4] Blood Wedding, ballet in one act, choreographed by Alfred Rodrigues, music by Denis ApIvor, first performed 5 June 1953.
Airs on a Shoestring was an ‘intimate revue’ devised by Laurier Lister and given at the Royal Court Theatre, London on 22 April, 1953. The cast included Moyra Fraser, Betty Marsden, Sally Rogers, Carole Newton, Patricia Lancaster, Eileen Price, Max Adrian, Bernard Hunter, Jack Gray, Denis Quilley, Charles Ross and Peter Reeves. The musical numbers were staged by Alfred Rodrigues.
[5] Jack Taylor, designer working at Sadler’s Wells in the nineteen-fifties.

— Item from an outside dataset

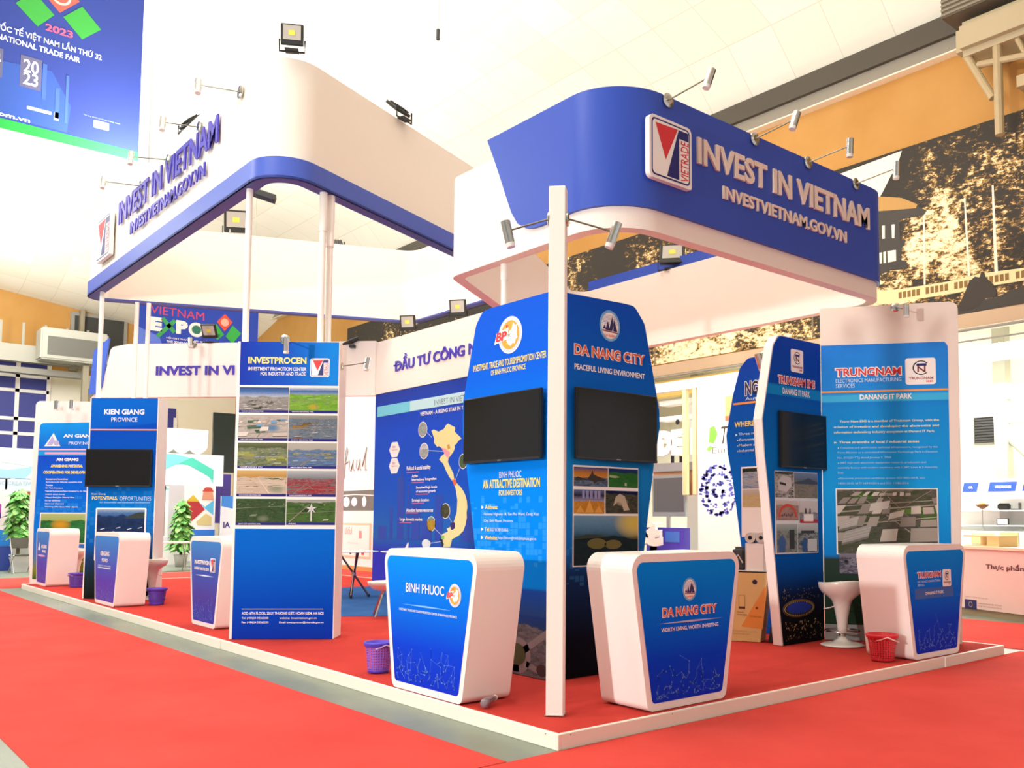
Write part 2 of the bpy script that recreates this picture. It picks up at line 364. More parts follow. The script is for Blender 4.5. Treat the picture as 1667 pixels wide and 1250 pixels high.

[6] ‘à la Tati’ – in the manner of Jaques Tati (1907-1982) French comedy actor and film director

[7] Existentialism is ‘a chiefly 20th century philosophical movement embracing diverse doctrines but centering on [an] analysis of individual ‘existence’ in an unfathomable universe and the plight of the individual who must assume ultimate responsibility for acts of free will without any certain knowledge of what is right or wrong or good or bad’. Merriam Webster.